**Provided data:**
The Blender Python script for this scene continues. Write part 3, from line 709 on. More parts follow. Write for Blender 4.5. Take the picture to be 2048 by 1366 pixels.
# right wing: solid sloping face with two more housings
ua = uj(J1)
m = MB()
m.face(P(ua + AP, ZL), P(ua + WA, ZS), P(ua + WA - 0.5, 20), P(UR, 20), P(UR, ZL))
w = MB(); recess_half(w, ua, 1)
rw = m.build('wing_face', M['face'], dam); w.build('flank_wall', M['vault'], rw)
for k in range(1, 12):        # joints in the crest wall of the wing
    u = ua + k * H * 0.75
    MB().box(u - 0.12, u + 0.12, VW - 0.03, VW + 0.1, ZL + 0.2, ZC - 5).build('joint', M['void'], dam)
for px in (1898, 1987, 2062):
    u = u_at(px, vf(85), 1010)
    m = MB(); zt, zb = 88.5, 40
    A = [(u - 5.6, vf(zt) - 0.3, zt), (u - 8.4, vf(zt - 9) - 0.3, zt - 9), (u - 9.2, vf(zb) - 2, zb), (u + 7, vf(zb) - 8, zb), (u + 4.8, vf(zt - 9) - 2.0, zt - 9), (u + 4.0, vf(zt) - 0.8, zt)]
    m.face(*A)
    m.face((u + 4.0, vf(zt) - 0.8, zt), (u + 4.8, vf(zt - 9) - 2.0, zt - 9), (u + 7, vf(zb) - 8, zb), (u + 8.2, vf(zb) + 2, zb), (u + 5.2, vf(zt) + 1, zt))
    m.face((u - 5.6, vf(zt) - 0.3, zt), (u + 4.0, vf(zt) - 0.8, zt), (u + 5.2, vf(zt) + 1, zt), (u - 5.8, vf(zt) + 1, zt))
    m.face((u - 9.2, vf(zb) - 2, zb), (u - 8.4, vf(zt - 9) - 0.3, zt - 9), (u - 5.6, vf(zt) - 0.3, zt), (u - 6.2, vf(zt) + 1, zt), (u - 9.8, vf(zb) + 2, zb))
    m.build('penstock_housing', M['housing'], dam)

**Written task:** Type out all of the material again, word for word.

**Finished answer:**
The Blender Python script for this scene continues. Write part 3, from line 709 on. More parts follow. Write for Blender 4.5. Take the picture to be 2048 by 1366 pixels.
# right wing: solid sloping face with two more housings
ua = uj(J1)
m = MB()
m.face(P(ua + AP, ZL), P(ua + WA, ZS), P(ua + WA - 0.5, 20), P(UR, 20), P(UR, ZL))
w = MB(); recess_half(w, ua, 1)
rw = m.build('wing_face', M['face'], dam); w.build('flank_wall', M['vault'], rw)
for k in range(1, 12):        # joints in the crest wall of the wing
    u = ua + k * H * 0.75
    MB().box(u - 0.12, u + 0.12, VW - 0.03, VW + 0.1, ZL + 0.2, ZC - 5).build('joint', M['void'], dam)
for px in (1898, 1987, 2062):
    u = u_at(px, vf(85), 1010)
    m = MB(); zt, zb = 88.5, 40
    A = [(u - 5.6, vf(zt) - 0.3, zt), (u - 8.4, vf(zt - 9) - 0.3, zt - 9), (u - 9.2, vf(zb) - 2, zb), (u + 7, vf(zb) - 8, zb), (u + 4.8, vf(zt - 9) - 2.0, zt - 9), (u + 4.0, vf(zt) - 0.8, zt)]
    m.face(*A)
    m.face((u + 4.0, vf(zt) - 0.8, zt), (u + 4.8, vf(zt - 9) - 2.0, zt - 9), (u + 7, vf(zb) - 8, zb), (u + 8.2, vf(zb) + 2, zb), (u + 5.2, vf(zt) + 1, zt))
    m.face((u - 5.6, vf(zt) - 0.3, zt), (u + 4.0, vf(zt) - 0.8, zt), (u + 5.2, vf(zt) + 1, zt), (u - 5.8, vf(zt) + 1, zt))
    m.face((u - 9.2, vf(zb) - 2, zb), (u - 8.4, vf(zt - 9) - 0.3, zt - 9), (u - 5.6, vf(zt) - 0.3, zt), (u - 6.2, vf(zt) + 1, zt), (u - 9.8, vf(zb) + 2, zb))
    m.build('penstock_housing', M['housing'], dam)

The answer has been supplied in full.